Lady Fitzgerald wrote: ⤴Fri Feb 19, 2021 8:38 pm
MurphCID wrote: ⤴Fri Feb 19, 2021 6:02 pm
...done right, a nuclear power plant is safer than all other forms of energy.
And there's the rub (apologies to Billy Wigglestick); getting it done right. We've seen how well ERCOT manages things; would you really trust them to properly regulate nukes? I trust the Feds far more than I would trust ERCOT! Wind generation and, to a lesser degree, solar generation can be built for the same cost, or less, per unit of power, be safer, even if mismanaged, brought on line sooner than nukes could be, and will create far less pollution and contribute far less, if any at all, to global warming.
Well, think what you may of traditional nuclear energy, but it sure doesn't contribute anything to global warming. Zero carbon emissions. That's perhaps its only advantage.
The thing is, you need
some energy source to stabilize the unstable and irregular solar and wind energy. And not for a small percentage of the total power production, either....
Traditional nuclear can certainly do that, but I agree that it's undesirable because of its radioactive waste, that's dangerous for an outrageously and uncontrollable long time (millions of years). Plus you can make nuclear weapons with it, which is also a bad thing.
I think we both agree that burning wood ("biomass") isn't good as well, as we've discussed earlier in this thread. Nor is burning coal, because that's highly polluting. To a lesser degree, the same objection that speaks against coal, applies to oil.

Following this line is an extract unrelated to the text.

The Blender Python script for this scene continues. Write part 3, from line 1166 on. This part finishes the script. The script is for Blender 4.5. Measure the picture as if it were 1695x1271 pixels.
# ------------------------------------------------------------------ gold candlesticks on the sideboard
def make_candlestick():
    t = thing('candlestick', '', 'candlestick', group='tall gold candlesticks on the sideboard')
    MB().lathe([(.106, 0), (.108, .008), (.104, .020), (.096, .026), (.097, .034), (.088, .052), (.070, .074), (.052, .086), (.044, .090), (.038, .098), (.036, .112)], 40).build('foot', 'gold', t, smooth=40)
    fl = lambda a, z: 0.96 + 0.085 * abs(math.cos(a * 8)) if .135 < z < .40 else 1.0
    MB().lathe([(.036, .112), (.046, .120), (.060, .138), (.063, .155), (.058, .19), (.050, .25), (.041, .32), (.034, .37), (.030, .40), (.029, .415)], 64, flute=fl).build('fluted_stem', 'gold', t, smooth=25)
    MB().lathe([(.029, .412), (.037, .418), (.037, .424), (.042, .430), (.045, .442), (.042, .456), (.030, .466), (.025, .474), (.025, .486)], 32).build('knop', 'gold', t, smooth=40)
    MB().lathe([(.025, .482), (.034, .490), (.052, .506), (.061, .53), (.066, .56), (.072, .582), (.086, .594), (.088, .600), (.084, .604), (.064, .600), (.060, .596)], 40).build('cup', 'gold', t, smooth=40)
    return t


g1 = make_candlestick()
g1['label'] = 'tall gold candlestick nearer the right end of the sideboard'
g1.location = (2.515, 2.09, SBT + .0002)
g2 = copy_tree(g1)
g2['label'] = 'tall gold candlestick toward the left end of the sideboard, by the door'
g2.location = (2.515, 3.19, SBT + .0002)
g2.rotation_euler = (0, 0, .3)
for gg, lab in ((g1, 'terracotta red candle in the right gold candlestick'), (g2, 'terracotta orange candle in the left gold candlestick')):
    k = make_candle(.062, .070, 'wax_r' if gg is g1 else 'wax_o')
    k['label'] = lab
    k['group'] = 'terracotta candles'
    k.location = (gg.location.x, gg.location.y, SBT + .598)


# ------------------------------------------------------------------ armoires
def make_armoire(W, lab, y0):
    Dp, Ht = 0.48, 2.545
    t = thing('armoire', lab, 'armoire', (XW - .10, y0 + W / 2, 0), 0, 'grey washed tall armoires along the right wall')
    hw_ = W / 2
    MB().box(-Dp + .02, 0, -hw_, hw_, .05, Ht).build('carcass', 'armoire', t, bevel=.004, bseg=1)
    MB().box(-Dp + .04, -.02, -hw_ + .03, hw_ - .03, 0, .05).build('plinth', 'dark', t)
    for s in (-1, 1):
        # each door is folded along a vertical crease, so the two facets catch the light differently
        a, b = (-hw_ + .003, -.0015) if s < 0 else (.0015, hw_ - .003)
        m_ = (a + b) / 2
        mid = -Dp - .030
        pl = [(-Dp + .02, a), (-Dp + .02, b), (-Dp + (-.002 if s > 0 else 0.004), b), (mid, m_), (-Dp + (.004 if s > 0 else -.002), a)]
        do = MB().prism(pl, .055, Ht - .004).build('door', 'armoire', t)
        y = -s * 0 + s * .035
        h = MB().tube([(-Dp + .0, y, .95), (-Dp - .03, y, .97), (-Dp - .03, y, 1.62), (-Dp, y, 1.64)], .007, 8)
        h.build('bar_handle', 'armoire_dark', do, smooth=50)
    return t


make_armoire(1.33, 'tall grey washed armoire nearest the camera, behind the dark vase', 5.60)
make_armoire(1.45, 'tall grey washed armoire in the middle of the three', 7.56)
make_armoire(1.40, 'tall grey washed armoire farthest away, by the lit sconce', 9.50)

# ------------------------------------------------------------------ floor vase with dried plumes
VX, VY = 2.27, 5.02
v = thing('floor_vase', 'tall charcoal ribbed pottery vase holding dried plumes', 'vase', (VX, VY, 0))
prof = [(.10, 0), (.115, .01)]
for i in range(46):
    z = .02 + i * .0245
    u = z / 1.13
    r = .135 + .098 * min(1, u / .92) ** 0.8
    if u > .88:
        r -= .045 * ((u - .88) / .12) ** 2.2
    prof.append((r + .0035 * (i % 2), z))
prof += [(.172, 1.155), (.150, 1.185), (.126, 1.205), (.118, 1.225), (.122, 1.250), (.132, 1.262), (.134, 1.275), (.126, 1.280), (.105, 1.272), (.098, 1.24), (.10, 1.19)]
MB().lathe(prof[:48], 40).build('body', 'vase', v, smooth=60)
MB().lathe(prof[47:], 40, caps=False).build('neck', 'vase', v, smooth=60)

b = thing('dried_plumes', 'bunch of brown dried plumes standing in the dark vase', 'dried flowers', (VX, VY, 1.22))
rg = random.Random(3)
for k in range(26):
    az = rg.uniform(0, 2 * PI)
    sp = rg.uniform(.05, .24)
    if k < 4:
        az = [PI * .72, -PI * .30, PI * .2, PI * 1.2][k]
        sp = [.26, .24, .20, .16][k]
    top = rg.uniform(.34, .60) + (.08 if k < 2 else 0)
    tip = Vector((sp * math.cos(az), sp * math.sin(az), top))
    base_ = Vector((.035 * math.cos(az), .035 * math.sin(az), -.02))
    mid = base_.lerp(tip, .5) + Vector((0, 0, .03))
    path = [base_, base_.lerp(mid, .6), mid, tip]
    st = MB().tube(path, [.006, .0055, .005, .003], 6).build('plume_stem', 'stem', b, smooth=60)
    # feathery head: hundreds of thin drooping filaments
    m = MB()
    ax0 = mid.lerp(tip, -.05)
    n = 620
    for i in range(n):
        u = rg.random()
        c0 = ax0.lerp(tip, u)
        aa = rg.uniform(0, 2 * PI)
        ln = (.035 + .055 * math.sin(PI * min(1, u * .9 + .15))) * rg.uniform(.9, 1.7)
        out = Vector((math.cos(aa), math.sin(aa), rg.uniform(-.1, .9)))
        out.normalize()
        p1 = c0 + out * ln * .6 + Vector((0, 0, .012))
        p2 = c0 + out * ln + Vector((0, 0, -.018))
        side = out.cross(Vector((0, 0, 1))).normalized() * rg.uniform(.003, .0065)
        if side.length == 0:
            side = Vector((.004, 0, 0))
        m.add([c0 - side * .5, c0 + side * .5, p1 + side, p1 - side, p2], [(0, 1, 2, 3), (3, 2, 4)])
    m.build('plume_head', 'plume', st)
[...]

For the short and intermediate term, that leaves us natural gas: the least polluting of all fossil fuels, cheaply and widely available worldwide for hundreds of years to come. You're very lucky that Texas has lots of it as well.
Green nuclear energy, with radioactive waste that's "only" dangerous for a
controllable period (in the case of Thorium: a "mere" 300 years), and which doesn't provide nuclear weapon material, is only decades away. So there's a long-term stable and green solution just around the corner.
Rushing the energy transition by too quickly abolishing
all fossil fuels, notably natural gas, will be perversely counterproductive and ruin our planet instead of saving it.